El impacto social es significativo y muy notable el desgarre de vestiduras, por la sentencia de la Segunda Sala Penal de la Suprema Corte de Justicia que absuelve a las únicas dos personas contra las que se mantenía acusación, de las 14 inicialmente encartadas en el caso Odebrecht.
No hubo pruebas suficientes que sostuvieran la imputación contra Angel Rondón. “La falta de determinación de esta circunstancia de hecho hace inexistente el delito de soborno”, dice la SCJ; o sea, sobornador sin sobornados.
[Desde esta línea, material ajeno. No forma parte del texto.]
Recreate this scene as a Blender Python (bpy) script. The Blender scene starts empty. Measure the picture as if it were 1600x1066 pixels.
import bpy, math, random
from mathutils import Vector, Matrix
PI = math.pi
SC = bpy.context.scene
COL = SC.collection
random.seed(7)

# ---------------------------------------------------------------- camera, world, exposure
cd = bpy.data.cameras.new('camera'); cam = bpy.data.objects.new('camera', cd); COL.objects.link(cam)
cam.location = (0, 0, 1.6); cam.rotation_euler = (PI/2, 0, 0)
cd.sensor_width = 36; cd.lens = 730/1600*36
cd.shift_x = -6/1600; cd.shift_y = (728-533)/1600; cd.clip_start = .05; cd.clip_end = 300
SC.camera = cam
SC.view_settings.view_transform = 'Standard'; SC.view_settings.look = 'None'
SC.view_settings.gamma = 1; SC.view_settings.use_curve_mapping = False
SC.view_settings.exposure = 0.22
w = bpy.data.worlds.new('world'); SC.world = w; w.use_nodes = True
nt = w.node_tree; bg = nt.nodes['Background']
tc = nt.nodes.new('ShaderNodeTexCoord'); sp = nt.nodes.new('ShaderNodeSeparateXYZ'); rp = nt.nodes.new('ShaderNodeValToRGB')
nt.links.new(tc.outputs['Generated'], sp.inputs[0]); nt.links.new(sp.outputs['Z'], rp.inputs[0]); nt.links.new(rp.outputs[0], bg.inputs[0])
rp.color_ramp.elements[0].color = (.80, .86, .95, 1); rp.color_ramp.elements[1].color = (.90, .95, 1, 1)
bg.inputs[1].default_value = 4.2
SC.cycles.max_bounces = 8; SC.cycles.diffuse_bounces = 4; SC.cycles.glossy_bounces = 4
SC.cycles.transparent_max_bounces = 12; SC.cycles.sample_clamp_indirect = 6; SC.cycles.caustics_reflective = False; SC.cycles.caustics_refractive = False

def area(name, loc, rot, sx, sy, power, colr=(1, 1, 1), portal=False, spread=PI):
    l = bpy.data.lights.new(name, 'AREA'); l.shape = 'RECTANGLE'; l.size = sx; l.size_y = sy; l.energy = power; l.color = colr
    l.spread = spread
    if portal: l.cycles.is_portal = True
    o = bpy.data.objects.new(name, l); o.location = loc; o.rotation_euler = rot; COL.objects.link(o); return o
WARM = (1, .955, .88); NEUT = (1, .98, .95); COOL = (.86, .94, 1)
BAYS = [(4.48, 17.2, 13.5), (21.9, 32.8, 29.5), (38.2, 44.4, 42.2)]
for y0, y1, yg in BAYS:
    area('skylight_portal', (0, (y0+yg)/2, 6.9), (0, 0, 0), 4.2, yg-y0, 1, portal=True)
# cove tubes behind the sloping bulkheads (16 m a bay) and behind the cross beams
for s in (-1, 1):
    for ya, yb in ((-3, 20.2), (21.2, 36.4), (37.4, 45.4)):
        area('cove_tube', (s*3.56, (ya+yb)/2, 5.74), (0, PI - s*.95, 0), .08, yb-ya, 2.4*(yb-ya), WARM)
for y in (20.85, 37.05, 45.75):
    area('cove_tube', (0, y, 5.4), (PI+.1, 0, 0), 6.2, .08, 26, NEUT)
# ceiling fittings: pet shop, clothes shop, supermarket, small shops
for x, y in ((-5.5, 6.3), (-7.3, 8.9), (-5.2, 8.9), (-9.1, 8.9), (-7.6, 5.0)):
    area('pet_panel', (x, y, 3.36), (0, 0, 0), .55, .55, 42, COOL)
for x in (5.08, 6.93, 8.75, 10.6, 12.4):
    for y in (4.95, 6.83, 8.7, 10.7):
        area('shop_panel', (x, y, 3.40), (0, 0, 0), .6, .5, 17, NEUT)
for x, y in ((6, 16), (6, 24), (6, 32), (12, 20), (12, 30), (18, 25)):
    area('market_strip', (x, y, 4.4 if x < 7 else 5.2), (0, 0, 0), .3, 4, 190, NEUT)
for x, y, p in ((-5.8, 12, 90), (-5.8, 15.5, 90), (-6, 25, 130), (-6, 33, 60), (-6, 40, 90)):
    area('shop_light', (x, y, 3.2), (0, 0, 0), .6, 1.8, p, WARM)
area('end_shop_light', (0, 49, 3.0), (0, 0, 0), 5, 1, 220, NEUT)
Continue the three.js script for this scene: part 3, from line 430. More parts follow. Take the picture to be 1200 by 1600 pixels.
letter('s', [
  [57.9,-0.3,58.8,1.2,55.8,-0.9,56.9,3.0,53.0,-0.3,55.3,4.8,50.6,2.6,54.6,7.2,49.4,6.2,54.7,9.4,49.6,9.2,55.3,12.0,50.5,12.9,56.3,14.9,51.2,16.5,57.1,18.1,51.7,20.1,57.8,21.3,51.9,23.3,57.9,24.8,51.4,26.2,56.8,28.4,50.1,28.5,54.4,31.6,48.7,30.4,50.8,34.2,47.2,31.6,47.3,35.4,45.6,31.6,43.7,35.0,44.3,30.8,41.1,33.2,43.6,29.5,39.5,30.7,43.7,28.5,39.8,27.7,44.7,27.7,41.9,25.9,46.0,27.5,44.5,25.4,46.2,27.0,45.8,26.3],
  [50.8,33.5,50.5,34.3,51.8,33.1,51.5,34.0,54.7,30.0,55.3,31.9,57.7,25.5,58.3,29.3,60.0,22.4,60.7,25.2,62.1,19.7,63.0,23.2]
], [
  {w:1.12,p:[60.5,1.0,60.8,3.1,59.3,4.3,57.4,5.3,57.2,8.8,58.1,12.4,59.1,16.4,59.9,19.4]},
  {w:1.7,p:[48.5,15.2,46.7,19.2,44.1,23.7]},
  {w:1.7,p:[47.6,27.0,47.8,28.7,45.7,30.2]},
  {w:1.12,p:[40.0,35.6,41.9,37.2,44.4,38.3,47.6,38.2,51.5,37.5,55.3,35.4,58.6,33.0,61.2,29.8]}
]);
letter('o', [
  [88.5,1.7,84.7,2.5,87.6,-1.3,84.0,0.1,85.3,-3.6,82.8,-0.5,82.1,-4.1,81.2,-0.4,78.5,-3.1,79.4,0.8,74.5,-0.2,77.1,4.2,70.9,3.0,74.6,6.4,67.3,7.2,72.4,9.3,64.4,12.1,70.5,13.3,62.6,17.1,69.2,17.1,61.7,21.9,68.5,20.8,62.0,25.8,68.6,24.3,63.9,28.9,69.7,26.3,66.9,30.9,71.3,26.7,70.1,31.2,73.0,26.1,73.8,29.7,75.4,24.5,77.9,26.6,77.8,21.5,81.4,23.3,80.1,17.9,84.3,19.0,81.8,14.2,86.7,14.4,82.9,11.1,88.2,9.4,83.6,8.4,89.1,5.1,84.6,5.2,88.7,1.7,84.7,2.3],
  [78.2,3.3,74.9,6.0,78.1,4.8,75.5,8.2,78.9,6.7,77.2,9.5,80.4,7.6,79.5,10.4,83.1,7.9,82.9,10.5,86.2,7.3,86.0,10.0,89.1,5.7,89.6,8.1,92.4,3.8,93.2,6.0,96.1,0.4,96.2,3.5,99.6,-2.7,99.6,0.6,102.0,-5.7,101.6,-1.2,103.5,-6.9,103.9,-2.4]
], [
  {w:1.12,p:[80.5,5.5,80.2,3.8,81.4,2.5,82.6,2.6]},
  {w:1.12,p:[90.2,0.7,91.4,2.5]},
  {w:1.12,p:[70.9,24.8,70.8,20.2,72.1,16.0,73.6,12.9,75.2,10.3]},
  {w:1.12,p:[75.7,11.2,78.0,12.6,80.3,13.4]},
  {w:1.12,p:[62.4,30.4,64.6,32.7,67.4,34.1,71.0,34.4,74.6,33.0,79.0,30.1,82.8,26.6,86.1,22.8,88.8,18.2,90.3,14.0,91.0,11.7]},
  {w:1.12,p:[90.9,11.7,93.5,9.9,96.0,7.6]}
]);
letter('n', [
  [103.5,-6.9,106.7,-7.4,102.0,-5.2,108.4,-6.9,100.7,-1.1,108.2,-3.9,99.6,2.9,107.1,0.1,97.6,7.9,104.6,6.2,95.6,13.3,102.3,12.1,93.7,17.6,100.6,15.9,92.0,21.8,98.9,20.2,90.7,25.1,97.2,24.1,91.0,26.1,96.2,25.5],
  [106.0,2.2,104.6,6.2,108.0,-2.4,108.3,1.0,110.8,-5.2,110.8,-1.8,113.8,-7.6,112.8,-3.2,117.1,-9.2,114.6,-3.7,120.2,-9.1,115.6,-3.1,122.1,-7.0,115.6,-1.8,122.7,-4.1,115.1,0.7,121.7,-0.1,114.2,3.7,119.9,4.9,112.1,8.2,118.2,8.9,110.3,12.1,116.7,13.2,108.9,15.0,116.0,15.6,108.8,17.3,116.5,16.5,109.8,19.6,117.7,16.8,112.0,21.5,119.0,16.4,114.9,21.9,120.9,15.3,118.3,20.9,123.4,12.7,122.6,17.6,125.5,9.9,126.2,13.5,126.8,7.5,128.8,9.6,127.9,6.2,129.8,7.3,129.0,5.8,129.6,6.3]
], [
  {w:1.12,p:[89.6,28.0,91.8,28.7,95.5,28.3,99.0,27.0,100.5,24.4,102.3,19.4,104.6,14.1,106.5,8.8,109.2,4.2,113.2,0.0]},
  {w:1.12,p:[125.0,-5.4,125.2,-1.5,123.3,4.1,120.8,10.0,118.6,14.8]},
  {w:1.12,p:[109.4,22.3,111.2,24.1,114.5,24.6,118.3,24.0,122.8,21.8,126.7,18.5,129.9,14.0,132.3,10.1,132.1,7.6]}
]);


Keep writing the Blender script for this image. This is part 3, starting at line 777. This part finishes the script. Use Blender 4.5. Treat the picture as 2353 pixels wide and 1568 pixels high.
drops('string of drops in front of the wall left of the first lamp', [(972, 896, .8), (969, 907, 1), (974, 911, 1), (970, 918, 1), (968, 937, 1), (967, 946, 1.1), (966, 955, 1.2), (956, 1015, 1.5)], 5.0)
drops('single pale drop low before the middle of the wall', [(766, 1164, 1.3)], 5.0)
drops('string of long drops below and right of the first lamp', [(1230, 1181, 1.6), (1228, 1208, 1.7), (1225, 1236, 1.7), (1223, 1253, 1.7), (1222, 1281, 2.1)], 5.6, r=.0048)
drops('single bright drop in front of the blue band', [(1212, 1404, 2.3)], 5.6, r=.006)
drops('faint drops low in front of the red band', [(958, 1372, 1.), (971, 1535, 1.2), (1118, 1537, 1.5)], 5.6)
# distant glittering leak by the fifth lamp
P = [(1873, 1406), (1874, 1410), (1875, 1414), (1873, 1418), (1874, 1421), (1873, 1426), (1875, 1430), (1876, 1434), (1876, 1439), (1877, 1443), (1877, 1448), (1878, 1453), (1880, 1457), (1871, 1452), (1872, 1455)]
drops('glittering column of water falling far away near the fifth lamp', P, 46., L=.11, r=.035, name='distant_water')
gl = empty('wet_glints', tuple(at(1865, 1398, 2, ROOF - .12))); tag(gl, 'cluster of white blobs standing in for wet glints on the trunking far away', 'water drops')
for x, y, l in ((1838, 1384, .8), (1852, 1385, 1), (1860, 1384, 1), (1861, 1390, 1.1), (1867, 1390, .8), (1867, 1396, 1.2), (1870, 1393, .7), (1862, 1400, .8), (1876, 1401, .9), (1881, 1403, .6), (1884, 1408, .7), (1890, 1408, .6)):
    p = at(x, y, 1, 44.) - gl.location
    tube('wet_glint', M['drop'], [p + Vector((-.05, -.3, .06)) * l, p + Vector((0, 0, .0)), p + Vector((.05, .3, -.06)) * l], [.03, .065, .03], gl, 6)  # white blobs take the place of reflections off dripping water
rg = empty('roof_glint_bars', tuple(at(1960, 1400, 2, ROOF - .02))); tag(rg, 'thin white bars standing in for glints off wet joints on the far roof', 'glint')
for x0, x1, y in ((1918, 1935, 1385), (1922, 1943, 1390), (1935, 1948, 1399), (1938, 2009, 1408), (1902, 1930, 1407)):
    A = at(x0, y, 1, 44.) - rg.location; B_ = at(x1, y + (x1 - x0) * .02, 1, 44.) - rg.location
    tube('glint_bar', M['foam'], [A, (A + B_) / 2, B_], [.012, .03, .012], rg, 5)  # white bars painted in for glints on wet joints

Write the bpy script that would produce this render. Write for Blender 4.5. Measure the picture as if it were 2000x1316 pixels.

Y sobre Díaz Rúa, señalado por lavado de activos, la corte dictaminó que “el delito precedente es el enriquecimiento ilícito que se deriva del propio tipo penal”, es decir, mostrar las riquezas resultantes de ese enriquecimiento.
Obvio que la conclusión no podía ser otra. Lo que dicen esta y las sentencias anteriores es tan sencillo de entender como que fueron liberados por insuficiencia de pruebas, lo que generalmente ocurre cuando se denuncia primero y se investiga después.
Es la consecuencia de desenfocar el objetivo y proceder cónsonos con los que pedían sangre y tenían a sus corruptos favoritos, con abundantes acusaciones, presunciones, dudas y sospechas, pero sin pruebas materiales concretas.
La cruzada moralizadora anticorrupción y contra la impunidad en que se convirtió el caso Odebrecht, culmina en lo de siempre: una alharaca y fastidio a los involucrados, con una momentánea ganancia política para los patrocinadores, pero con mayores frustraciones y descreimiento en cuanto a adecentar la vida pública.
Se ha pretendido cuestionar la ética de los jueces por sus sentencias, y algunos se escudan en que fue otro procurador el responsable del expediente, pero lo cierto es que desde un principio se veía ese final porque, como lo afirmó durante una visita al país el fiscal brasileño Ferreira da Silva, al resaltar la necesidad de apego a la institucionalidad: “No hay derecho penal de las personas, hay derecho penal de los hechos”.
Ojalá el episodio enseñe que los mecanismos de la justicia deben sancionar como es debido y, como dicta la norma, todo proceso debe ampararse en bases legales y pruebas.
El clamor de la sociedad debe apuntar a mayor seriedad en la persecución del peculado, y que los anhelos de castigo no se pierdan en el ruidoso tribunal callejero que condena de antemano sin presumir la inocencia de los encartados.